THE PROBLEM >> Repeat the entire listing exactly.

--- start of LISTING ---

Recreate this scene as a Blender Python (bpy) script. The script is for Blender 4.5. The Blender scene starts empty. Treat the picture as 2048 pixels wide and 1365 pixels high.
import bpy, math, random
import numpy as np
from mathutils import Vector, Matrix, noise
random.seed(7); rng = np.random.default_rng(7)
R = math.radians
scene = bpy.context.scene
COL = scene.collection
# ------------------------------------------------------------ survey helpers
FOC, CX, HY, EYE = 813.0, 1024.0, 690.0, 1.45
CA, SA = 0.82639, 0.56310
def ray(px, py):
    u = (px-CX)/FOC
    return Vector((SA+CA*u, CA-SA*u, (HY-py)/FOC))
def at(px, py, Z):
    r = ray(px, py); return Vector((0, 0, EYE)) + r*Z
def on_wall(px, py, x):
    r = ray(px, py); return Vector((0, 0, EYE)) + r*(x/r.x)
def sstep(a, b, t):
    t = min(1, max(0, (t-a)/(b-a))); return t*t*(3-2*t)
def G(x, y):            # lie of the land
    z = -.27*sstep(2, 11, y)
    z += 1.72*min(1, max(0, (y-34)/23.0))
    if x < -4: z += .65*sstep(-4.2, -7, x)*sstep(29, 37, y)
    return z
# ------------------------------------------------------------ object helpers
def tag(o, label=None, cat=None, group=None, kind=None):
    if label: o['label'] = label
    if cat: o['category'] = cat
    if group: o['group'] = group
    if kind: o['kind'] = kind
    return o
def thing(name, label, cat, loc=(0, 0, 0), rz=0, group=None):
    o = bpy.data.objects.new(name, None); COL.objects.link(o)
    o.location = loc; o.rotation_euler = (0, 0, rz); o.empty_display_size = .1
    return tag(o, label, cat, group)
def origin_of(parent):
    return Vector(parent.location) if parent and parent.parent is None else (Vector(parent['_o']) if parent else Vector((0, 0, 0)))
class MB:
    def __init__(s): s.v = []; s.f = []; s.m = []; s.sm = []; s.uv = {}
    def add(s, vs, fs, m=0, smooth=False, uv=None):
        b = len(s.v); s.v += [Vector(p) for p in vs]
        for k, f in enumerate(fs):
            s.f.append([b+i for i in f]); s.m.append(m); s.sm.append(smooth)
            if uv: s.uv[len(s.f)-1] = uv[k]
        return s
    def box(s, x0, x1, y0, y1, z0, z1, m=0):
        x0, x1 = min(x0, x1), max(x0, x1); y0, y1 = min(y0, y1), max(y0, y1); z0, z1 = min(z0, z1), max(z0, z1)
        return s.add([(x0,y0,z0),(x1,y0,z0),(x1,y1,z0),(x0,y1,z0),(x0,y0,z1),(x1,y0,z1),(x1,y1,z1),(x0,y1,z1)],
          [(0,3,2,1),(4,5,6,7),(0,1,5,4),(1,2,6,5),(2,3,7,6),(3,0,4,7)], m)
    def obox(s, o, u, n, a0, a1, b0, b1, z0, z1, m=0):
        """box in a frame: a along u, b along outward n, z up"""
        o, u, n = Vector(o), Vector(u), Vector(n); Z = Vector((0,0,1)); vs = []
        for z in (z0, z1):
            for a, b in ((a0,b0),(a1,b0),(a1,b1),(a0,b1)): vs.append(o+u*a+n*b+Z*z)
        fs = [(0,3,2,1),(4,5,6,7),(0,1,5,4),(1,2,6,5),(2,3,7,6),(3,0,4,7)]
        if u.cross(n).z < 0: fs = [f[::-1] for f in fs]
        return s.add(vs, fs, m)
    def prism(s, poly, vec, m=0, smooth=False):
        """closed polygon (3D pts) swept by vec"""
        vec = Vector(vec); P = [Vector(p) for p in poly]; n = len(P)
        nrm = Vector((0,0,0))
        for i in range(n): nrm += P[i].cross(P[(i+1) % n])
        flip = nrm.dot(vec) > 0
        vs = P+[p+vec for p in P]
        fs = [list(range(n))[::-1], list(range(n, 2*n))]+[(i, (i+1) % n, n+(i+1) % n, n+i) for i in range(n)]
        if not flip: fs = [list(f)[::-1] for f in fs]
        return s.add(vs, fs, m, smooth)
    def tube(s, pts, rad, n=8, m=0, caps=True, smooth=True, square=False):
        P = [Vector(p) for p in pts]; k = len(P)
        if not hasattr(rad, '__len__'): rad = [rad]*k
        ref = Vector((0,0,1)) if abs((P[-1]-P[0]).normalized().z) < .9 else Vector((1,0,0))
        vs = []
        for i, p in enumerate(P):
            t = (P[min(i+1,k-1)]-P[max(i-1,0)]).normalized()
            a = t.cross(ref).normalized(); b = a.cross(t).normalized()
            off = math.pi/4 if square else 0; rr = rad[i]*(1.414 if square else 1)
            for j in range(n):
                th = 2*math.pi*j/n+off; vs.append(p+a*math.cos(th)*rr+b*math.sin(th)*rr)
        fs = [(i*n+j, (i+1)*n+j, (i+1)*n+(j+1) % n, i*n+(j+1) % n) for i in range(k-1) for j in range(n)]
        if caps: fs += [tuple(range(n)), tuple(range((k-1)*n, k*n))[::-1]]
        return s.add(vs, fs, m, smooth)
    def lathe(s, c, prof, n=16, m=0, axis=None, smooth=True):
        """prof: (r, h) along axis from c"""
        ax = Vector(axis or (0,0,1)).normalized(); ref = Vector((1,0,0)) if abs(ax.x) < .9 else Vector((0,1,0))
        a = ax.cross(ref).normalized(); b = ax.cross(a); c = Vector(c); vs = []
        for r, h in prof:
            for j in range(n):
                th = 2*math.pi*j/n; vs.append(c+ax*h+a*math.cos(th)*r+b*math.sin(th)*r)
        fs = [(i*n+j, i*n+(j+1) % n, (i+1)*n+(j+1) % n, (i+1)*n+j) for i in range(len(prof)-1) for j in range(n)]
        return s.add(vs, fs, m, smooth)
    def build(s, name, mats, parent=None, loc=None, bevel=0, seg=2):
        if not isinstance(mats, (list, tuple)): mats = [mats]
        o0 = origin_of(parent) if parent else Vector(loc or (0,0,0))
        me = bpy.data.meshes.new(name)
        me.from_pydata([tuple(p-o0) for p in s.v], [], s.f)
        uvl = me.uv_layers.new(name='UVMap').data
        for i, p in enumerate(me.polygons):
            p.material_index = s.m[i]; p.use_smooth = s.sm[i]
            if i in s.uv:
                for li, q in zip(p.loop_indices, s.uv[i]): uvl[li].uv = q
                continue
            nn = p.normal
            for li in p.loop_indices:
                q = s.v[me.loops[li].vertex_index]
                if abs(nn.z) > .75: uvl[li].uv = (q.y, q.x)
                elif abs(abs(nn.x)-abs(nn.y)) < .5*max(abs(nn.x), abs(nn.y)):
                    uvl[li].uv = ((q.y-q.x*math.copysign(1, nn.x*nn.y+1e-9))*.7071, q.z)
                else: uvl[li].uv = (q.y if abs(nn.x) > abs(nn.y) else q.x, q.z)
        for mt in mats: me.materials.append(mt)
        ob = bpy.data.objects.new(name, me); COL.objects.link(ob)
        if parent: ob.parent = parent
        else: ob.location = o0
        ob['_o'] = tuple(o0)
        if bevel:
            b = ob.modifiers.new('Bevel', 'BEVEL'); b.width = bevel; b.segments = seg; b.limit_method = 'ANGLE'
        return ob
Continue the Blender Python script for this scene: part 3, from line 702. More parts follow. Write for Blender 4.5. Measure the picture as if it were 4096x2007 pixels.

--- end of LISTING ---

THE ANSWER >>
Recreate this scene as a Blender Python (bpy) script. The script is for Blender 4.5. The Blender scene starts empty. Treat the picture as 2048 pixels wide and 1365 pixels high.
import bpy, math, random
import numpy as np
from mathutils import Vector, Matrix, noise
random.seed(7); rng = np.random.default_rng(7)
R = math.radians
scene = bpy.context.scene
COL = scene.collection
# ------------------------------------------------------------ survey helpers
FOC, CX, HY, EYE = 813.0, 1024.0, 690.0, 1.45
CA, SA = 0.82639, 0.56310
def ray(px, py):
    u = (px-CX)/FOC
    return Vector((SA+CA*u, CA-SA*u, (HY-py)/FOC))
def at(px, py, Z):
    r = ray(px, py); return Vector((0, 0, EYE)) + r*Z
def on_wall(px, py, x):
    r = ray(px, py); return Vector((0, 0, EYE)) + r*(x/r.x)
def sstep(a, b, t):
    t = min(1, max(0, (t-a)/(b-a))); return t*t*(3-2*t)
def G(x, y):            # lie of the land
    z = -.27*sstep(2, 11, y)
    z += 1.72*min(1, max(0, (y-34)/23.0))
    if x < -4: z += .65*sstep(-4.2, -7, x)*sstep(29, 37, y)
    return z
# ------------------------------------------------------------ object helpers
def tag(o, label=None, cat=None, group=None, kind=None):
    if label: o['label'] = label
    if cat: o['category'] = cat
    if group: o['group'] = group
    if kind: o['kind'] = kind
    return o
def thing(name, label, cat, loc=(0, 0, 0), rz=0, group=None):
    o = bpy.data.objects.new(name, None); COL.objects.link(o)
    o.location = loc; o.rotation_euler = (0, 0, rz); o.empty_display_size = .1
    return tag(o, label, cat, group)
def origin_of(parent):
    return Vector(parent.location) if parent and parent.parent is None else (Vector(parent['_o']) if parent else Vector((0, 0, 0)))
class MB:
    def __init__(s): s.v = []; s.f = []; s.m = []; s.sm = []; s.uv = {}
    def add(s, vs, fs, m=0, smooth=False, uv=None):
        b = len(s.v); s.v += [Vector(p) for p in vs]
        for k, f in enumerate(fs):
            s.f.append([b+i for i in f]); s.m.append(m); s.sm.append(smooth)
            if uv: s.uv[len(s.f)-1] = uv[k]
        return s
    def box(s, x0, x1, y0, y1, z0, z1, m=0):
        x0, x1 = min(x0, x1), max(x0, x1); y0, y1 = min(y0, y1), max(y0, y1); z0, z1 = min(z0, z1), max(z0, z1)
        return s.add([(x0,y0,z0),(x1,y0,z0),(x1,y1,z0),(x0,y1,z0),(x0,y0,z1),(x1,y0,z1),(x1,y1,z1),(x0,y1,z1)],
          [(0,3,2,1),(4,5,6,7),(0,1,5,4),(1,2,6,5),(2,3,7,6),(3,0,4,7)], m)
    def obox(s, o, u, n, a0, a1, b0, b1, z0, z1, m=0):
        """box in a frame: a along u, b along outward n, z up"""
        o, u, n = Vector(o), Vector(u), Vector(n); Z = Vector((0,0,1)); vs = []
        for z in (z0, z1):
            for a, b in ((a0,b0),(a1,b0),(a1,b1),(a0,b1)): vs.append(o+u*a+n*b+Z*z)
        fs = [(0,3,2,1),(4,5,6,7),(0,1,5,4),(1,2,6,5),(2,3,7,6),(3,0,4,7)]
        if u.cross(n).z < 0: fs = [f[::-1] for f in fs]
        return s.add(vs, fs, m)
    def prism(s, poly, vec, m=0, smooth=False):
        """closed polygon (3D pts) swept by vec"""
        vec = Vector(vec); P = [Vector(p) for p in poly]; n = len(P)
        nrm = Vector((0,0,0))
        for i in range(n): nrm += P[i].cross(P[(i+1) % n])
        flip = nrm.dot(vec) > 0
        vs = P+[p+vec for p in P]
        fs = [list(range(n))[::-1], list(range(n, 2*n))]+[(i, (i+1) % n, n+(i+1) % n, n+i) for i in range(n)]
        if not flip: fs = [list(f)[::-1] for f in fs]
        return s.add(vs, fs, m, smooth)
    def tube(s, pts, rad, n=8, m=0, caps=True, smooth=True, square=False):
        P = [Vector(p) for p in pts]; k = len(P)
        if not hasattr(rad, '__len__'): rad = [rad]*k
        ref = Vector((0,0,1)) if abs((P[-1]-P[0]).normalized().z) < .9 else Vector((1,0,0))
        vs = []
        for i, p in enumerate(P):
            t = (P[min(i+1,k-1)]-P[max(i-1,0)]).normalized()
            a = t.cross(ref).normalized(); b = a.cross(t).normalized()
            off = math.pi/4 if square else 0; rr = rad[i]*(1.414 if square else 1)
            for j in range(n):
                th = 2*math.pi*j/n+off; vs.append(p+a*math.cos(th)*rr+b*math.sin(th)*rr)
        fs = [(i*n+j, (i+1)*n+j, (i+1)*n+(j+1) % n, i*n+(j+1) % n) for i in range(k-1) for j in range(n)]
        if caps: fs += [tuple(range(n)), tuple(range((k-1)*n, k*n))[::-1]]
        return s.add(vs, fs, m, smooth)
    def lathe(s, c, prof, n=16, m=0, axis=None, smooth=True):
        """prof: (r, h) along axis from c"""
        ax = Vector(axis or (0,0,1)).normalized(); ref = Vector((1,0,0)) if abs(ax.x) < .9 else Vector((0,1,0))
        a = ax.cross(ref).normalized(); b = ax.cross(a); c = Vector(c); vs = []
        for r, h in prof:
            for j in range(n):
                th = 2*math.pi*j/n; vs.append(c+ax*h+a*math.cos(th)*r+b*math.sin(th)*r)
        fs = [(i*n+j, i*n+(j+1) % n, (i+1)*n+(j+1) % n, (i+1)*n+j) for i in range(len(prof)-1) for j in range(n)]
        return s.add(vs, fs, m, smooth)
    def build(s, name, mats, parent=None, loc=None, bevel=0, seg=2):
        if not isinstance(mats, (list, tuple)): mats = [mats]
        o0 = origin_of(parent) if parent else Vector(loc or (0,0,0))
        me = bpy.data.meshes.new(name)
        me.from_pydata([tuple(p-o0) for p in s.v], [], s.f)
        uvl = me.uv_layers.new(name='UVMap').data
        for i, p in enumerate(me.polygons):
            p.material_index = s.m[i]; p.use_smooth = s.sm[i]
            if i in s.uv:
                for li, q in zip(p.loop_indices, s.uv[i]): uvl[li].uv = q
                continue
            nn = p.normal
            for li in p.loop_indices:
                q = s.v[me.loops[li].vertex_index]
                if abs(nn.z) > .75: uvl[li].uv = (q.y, q.x)
                elif abs(abs(nn.x)-abs(nn.y)) < .5*max(abs(nn.x), abs(nn.y)):
                    uvl[li].uv = ((q.y-q.x*math.copysign(1, nn.x*nn.y+1e-9))*.7071, q.z)
                else: uvl[li].uv = (q.y if abs(nn.x) > abs(nn.y) else q.x, q.z)
        for mt in mats: me.materials.append(mt)
        ob = bpy.data.objects.new(name, me); COL.objects.link(ob)
        if parent: ob.parent = parent
        else: ob.location = o0
        ob['_o'] = tuple(o0)
        if bevel:
            b = ob.modifiers.new('Bevel', 'BEVEL'); b.width = bevel; b.segments = seg; b.limit_method = 'ANGLE'
        return ob
Continue the Blender Python script for this scene: part 3, from line 702. More parts follow. Write for Blender 4.5. Measure the picture as if it were 4096x2007 pixels.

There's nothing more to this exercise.